A path that started with walking down Hollywood Boulevard; dropping off resume’s (and landing her first designer position at Love by Isabel Adrian) had more than a few twists and turns. Sometimes it meant waiting tables. Other times it meant Fashion Weeks in London, or Milan where her designs caught the eye of fashion photographer Scott Schuman.
Humble, or at least reserved, she is quick to point out that others had helped her along the way. Fashion illustrators Bill Donavan and Nancy Riegelman both played roles in her transition from FIDM to Otis. Local fashion guru Katarina Tana encouraged her move from Fashion Design to Product Design in order to pursue a more radical, technologically driven discipline.

There were other factors in her decision making as well. For instance, the Otis fashion program didn't keep up with her expectations. She found what she learned in the fashion industry outpaced what she was learning on the fashion campus.

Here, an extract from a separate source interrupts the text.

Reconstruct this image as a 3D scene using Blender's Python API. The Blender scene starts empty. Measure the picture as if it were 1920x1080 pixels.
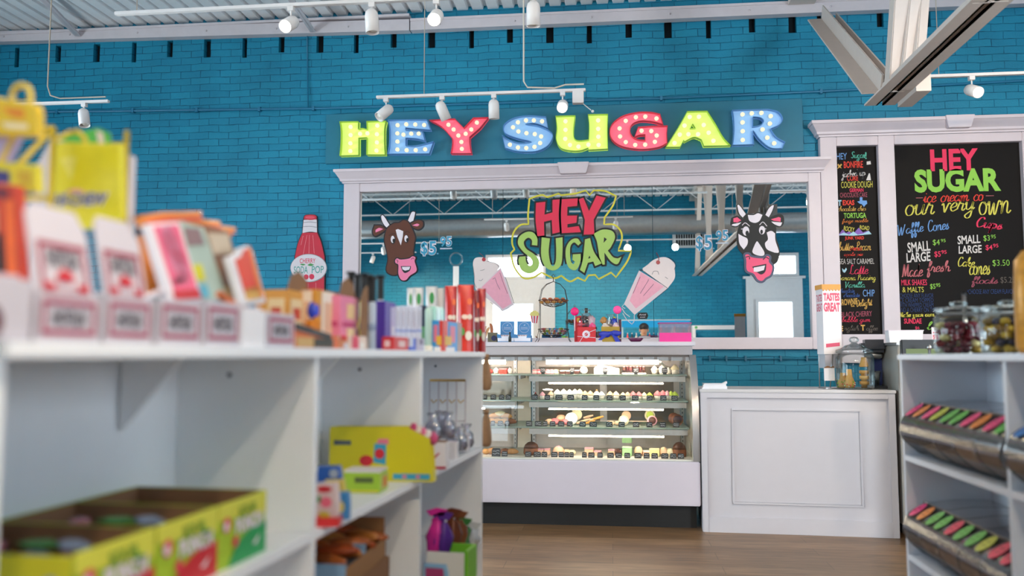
import bpy, bmesh, math, random
from math import sin, cos, pi, radians as R, atan, hypot
from mathutils import Vector, Matrix, noise
D = bpy.data; S = bpy.context.scene; COL = S.collection
random.seed(7)
# ------------------------------------------------------------------ camera
FPX = 1600.0; PITCH = atan(128/FPX); YAW = atan(185/FPX); CZ = 1.16
cam = D.objects.new('camera', D.cameras.new('camera')); COL.objects.link(cam)
cam.location = (0, 0, CZ); cam.rotation_euler = (pi/2+PITCH, 0, YAW)
cam.data.sensor_width = 36; cam.data.lens = FPX/1920*36; cam.data.clip_start = .05
cam.data.dof.use_dof = True; cam.data.dof.focus_distance = 6.8; cam.data.dof.aperture_fstop = 1.9
S.camera = cam
# ------------------------------------------------------------------ world, daylight, exposure
w = D.worlds.new('sky'); S.world = w; w.use_nodes = True
w.node_tree.nodes['Background'].inputs[0].default_value = (.9, .95, 1, 1); w.node_tree.nodes['Background'].inputs[1].default_value = 1.0
S.view_settings.view_transform = 'Standard'; S.view_settings.look = 'None'; S.view_settings.gamma = 1
S.view_settings.use_curve_mapping = False; S.view_settings.exposure = -0.1
S.cycles.max_bounces = 8; S.cycles.transparent_max_bounces = 16; S.cycles.sample_clamp_indirect = 6
S.cycles.caustics_reflective = False; S.cycles.caustics_refractive = False
YW = 8.2; YO = -2.2; XL = -7.4; XR = 6.4; ZC = 4.62      # back wall, street wall, left, right, ceiling
def area_light(name, loc, rot, sx, sy, power, col):
    l = D.lights.new(name, 'AREA'); l.shape = 'RECTANGLE'; l.size = sx; l.size_y = sy; l.energy = power; l.color = col
    o = D.objects.new(name, l); COL.objects.link(o); o.location = loc; o.rotation_euler = rot
    return o
DAY = (1.0, .955, .985)
# daylight through two doors with transoms; all other windows are unseen, added for light
OPEN_STREET = [(-2.72, -1.40, 2.84, 3.38), (-2.62, -1.62, .05, 2.36), (2.95, 3.95, 2.84, 3.34), (3.05, 3.86, .05, 2.36),
               (-7.0, -5.6, .8, 3.3), (4.7, 6.1, .8, 3.3)]  # last two openings are unseen, added to let in more light
SKYPOW = [26, 46, 26, 46, 170, 640]
for (a, b, c, d), p in zip(OPEN_STREET, SKYPOW):
    area_light('daylight', ((a+b)/2, YO-.22, (c+d)/2), (R(90), 0, 0), b-a, d-c, p, DAY)
OPEN_LEFT = [(.2, 3.0, .7, 3.2), (3.5, 6.4, .7, 3.2)]  # unseen openings added to brighten the room from the left
for a, b, c, d in OPEN_LEFT:
    area_light('daylight', (XL-.22, (a+b)/2, (c+d)/2), (R(90), 0, -R(90)), b-a, d-c, 290, (.84, .93, 1))
OPEN_RIGHT = [(-.6, 3.2, .7, 3.2)]  # unseen opening added as a light source on the right
for a, b, c, d in OPEN_RIGHT:
    area_light('daylight', (XR+.22, (a+b)/2, (c+d)/2), (R(90), 0, R(90)), b-a, d-c, 210, DAY)
# added area lights stand for pavement bounce, to brighten the ceiling
for x, ya, rz in ((XL-1.6, 1.6, -R(90)), (XL-1.6, 5.0, -R(90)), (XR+1.6, 1.3, R(90))):
    area_light('added_uplight', (x, ya, .0), (R(90+48), 0, rz), 2.8, 1.2, 900, (1, .97, .94))
for x in (-6.3, 5.4): area_light('added_uplight', (x, YO-1.5, .0), (R(90+50), 0, 0), 1.6, 1.2, 500, (1, .97, .94))  # more added uplights, outside the unseen street windows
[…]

“The fashion department at Otis was teaching me how to follow direction. It did nothing to help me grow personally as a designer or refine my voice. I was only learning how to follow other peoples’ direction. You do need to know how to work for others, but you shouldn't spend three years on it.”
Her work, much like her studies, have covered a broad spectrum of subjects beyond fashion design. From website design and graphic design, to textiles and 3-D printed materials; whatever she has done and learned all comes back to fashion.

As for advice to her fellow students “Work harder than everyone else. You are your business.”

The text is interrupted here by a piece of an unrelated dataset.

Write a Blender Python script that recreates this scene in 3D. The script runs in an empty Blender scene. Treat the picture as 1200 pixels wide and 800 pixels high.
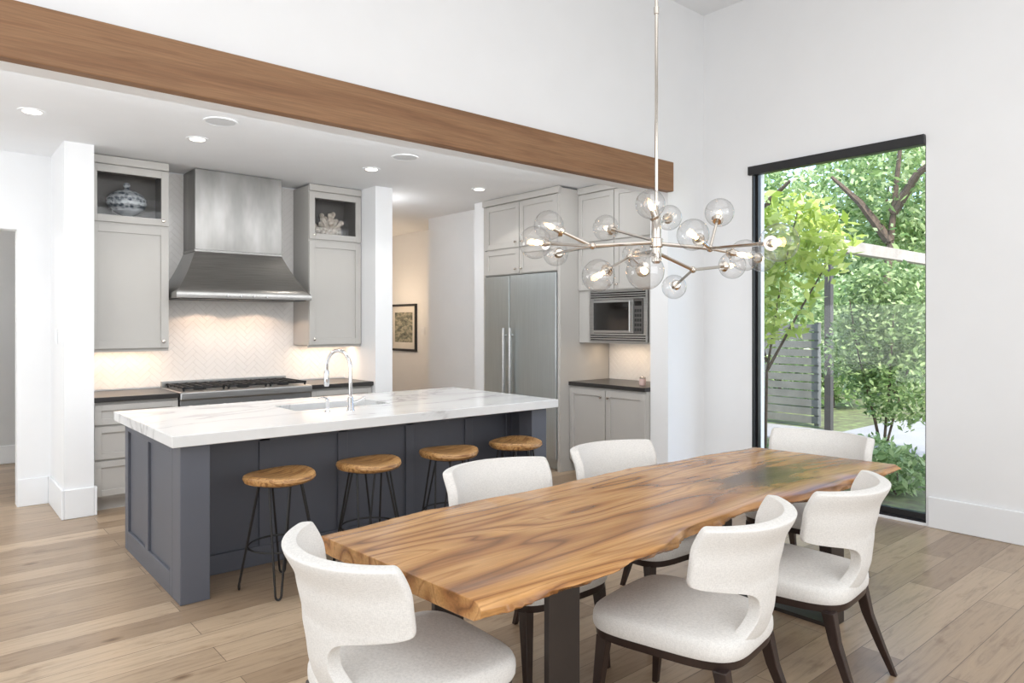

“What’s next?” is a loaded question with Madisen, who spends a good amount of time catching me up on 3-D printing, nano technology, resource wars and hip hop.

I get that smile again;


“I’m writing my capstone on how to successfully run a new kind of three tier fashion brand.”

- Robert -

2 comments :

  1. This is a complete crock. Madisen should have just done more research about Otis fashion before enrolling into the program. This article is problematic and makes the fashion department look bad when it's one of the best in the country. Madisen wouldn't know that much about the fashion program especially since she decided to transfer to product after sophomore year. She never took part in any mentor projects. Otis fashion helps the students be marketable. I also find this article to be in bad taste because it's through the school and the school knows that the fashion dept fashion show funds the entire school's scholarship system.